No, the astronomical payroll does not guarantee you world championships, but it certainly puts you in a good position to win them.

I beg to differ. Jeter often makes spectacular defensive plays and is in no way “crappy.” He was definitely not up to his usual standard in '03, partly because of injuries. This is not to contend that A-Rod is not also excellent.

A-Rod definitely has the arm to play 3rd base. Jeter does not. Jeter is probably over-rated defensively but is still not a liability as shortstop. Rodriguez will make the transition as smoothly as Ripken did.

Man, great trade. The Yanks get A-Rod for a little less per year than what they pay for Jeter.

Now A-Rod can break Hank Aaron’s home run record as a Yankee.
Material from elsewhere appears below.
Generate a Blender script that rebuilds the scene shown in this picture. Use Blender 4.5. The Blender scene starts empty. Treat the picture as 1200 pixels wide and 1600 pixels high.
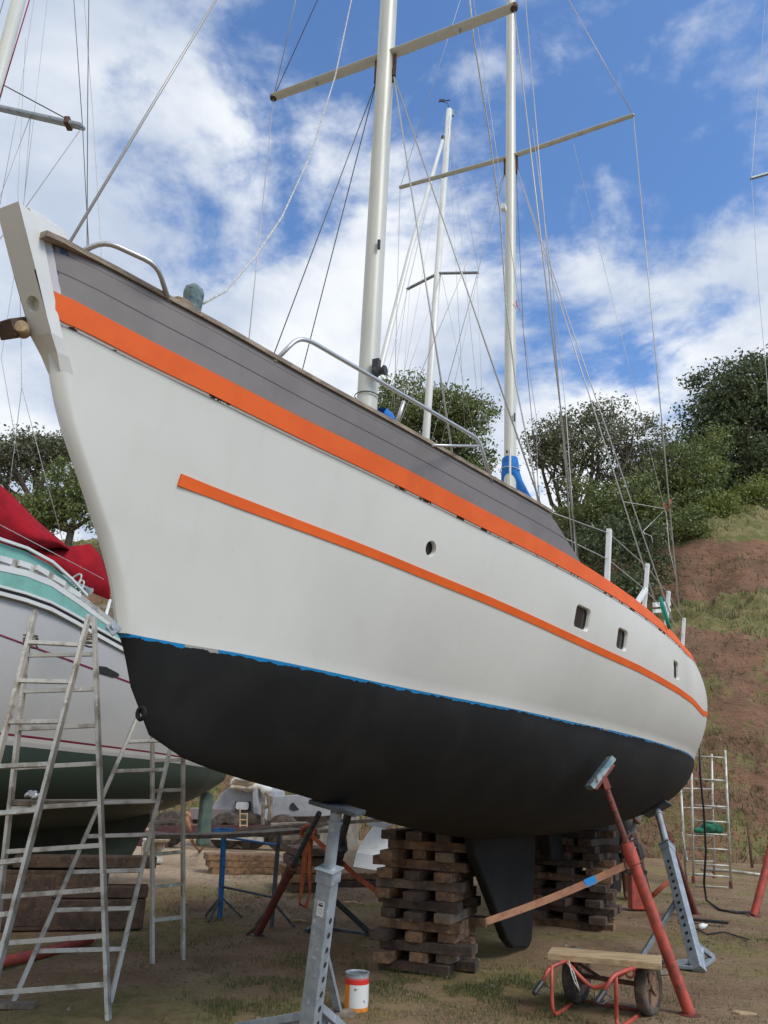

His monument will be out there in right field next to the Babe’s. Perfect.

It is amazing how much I loved baseball growing up (in the late 70’s and 80’s) and even more amazing how much I hate it now and it gets worse and worse every stinkin’ year.

Jeter might be the worst defensive shortstop in the league.

Anyone who has the arm to play shortstop has the arm to play 3rd. Throws from short are much longer/harder to make than throws from 3rd.

Time for the obligatory Onion article. It’s from 2003 but it still applies.

The rebel forces shall conquer the evil empire this year. Go Red Sox!

Harder? Perhaps. That’s a subjective judgment, based on issues of where you pick the ball up, what hand you throw with, etc.

But longer? Unless my elementary geometry fails me, assuming that SS and 3B are playing similar perpendicular distances from 3rd base path, the throw from 3B to 1B is always gong to be longer than the throw from SS to 1B.